Tax incentives for employing a spouse
A common approach used by many business owners is to hire their spouse as an official employee. Hiring your spouse as an official employee can have some disadvantages; however, there are least six tax benefits you can receive from taking this approach.
The following tax benefits may be applicable to you:
1. Retirement plan contributions deduction in the full amount. Within generous limits and if all tax law requirements have been met, contributions made on behalf of your spouse can be deducted by the company.
2. Taking a salary. If you are operating a C Corporation, any wages you pay to your spouse would have stayed with the company. Assuming your corporation is in a higher tax bracket than your personal tax bracket, you will save tax overall if your spouse draws a salary.
3. “Back to school” advantages. Education expenses acquired to improve an employee’s job skills are deductible by the company and tax-free to the employee. Therefore, your company can plan to send your spouse “back to school” on either a part-time or a full-time basis.
4. Travel expenses. In general, you cannot deduct the travel expenses attributable to your spouse if he or she accompanies you on a business trip. On the other hand, if your spouse is an authenticated company employee and is going for a valid business reason, his or her travel costs — including airfare, lodging and 50% of meal expenses — may be deducted.
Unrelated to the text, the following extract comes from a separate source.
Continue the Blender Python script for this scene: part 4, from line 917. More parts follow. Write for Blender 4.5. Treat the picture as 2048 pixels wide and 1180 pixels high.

5. Health insurance coverage. If you are currently paying more to cover your spouse under your company health insurance plan, hiring your spouse shifts the expense to your company. Typically, your company can deduct the full cost of the health insurance paid for your spouse, just as it can for other employees.
6. Other benefits. Similar to health insurance, your spouse is entitled to the same group-term life insurance coverage as other employees in the company. The first $50,000 of employer-paid group-term coverage is tax-free to an employee.
In addition, depending on your form of business, you may also be entitled to new tax breaks for hiring a spouse under the Hiring Incentives for Restoring Employment (HIRE) Act. Hiring your spouse may have other tax-related implications, which is why you should always consult a tax specialist. Seeking advice from a tax accountant professional, like Emil Estafanous, CPA can minimize your taxes. For additional details, please contact the Tax and Accounting office of Certified Public Accountant, Emil Estafanous at 562-868-6333 and his accounting staff will be glad to discuss the particulars of your situation and your no-cost, no-obligation Free Consultation.
Dependent Health Coverage
Tax-Free Employer-Provided Health Coverage Now Available for Children under Age 27
As a result of changes made by the recently enacted Affordable Care Act, health coverage provided for an employee’s children under 27 years of age is now generally tax-free to the employee, effective March 30, 2010.
The Internal Revenue Service announced today that these changes immediately allow employers with cafeteria plans –– plans that allow employees to choose from a menu of tax-free benefit options and cash or taxable benefits –– to permit employees to begin making pre-tax contributions to pay for this expanded benefit.
“These changes give employers a unique opportunity to offer a worthwhile benefit to their employees,” IRS Commissioner Doug Shulman said. “We want to make it as easy as possible for employers to quickly implement this change and extend health coverage on a tax-favored basis to older children of their employees.”
This expanded health care tax benefit applies to various workplace and retiree health plans. It also applies to self-employed individuals who qualify for the self-employed health insurance deduction on their federal income tax return.
Employees who have children who will not have reached age 27 by the end of the year are eligible for the new tax benefit from March 30, 2010, forward, if the children are already covered under the employer’s plan or are added to the employer’s plan at any time. For this purpose, a child includes a son, daughter, stepchild, adopted child or eligible foster child. This new age 27 standard replaces the lower age limits that applied under prior tax law, as well as the requirement that a child generally qualify as a dependent for tax purposes.
The notice says that employers with cafeteria plans may permit employees to immediately make pre-tax salary reduction contributions to provide coverage for children under age 27, even if the cafeteria plan has not yet been amended to cover these individuals. Plan sponsors then have until the end of 2010 to amend their cafeteria plan language to incorporate this change.
In addition to changing the tax rules as described above, the Affordable Care Act also requires plans that provide dependent coverage of children to continue to make the coverage available for an adult child until the child turns age 26. The extended coverage must be provided not later than plan years beginning on or after Sept. 23, 2010. The favorable tax treatment described applies to that extended coverage.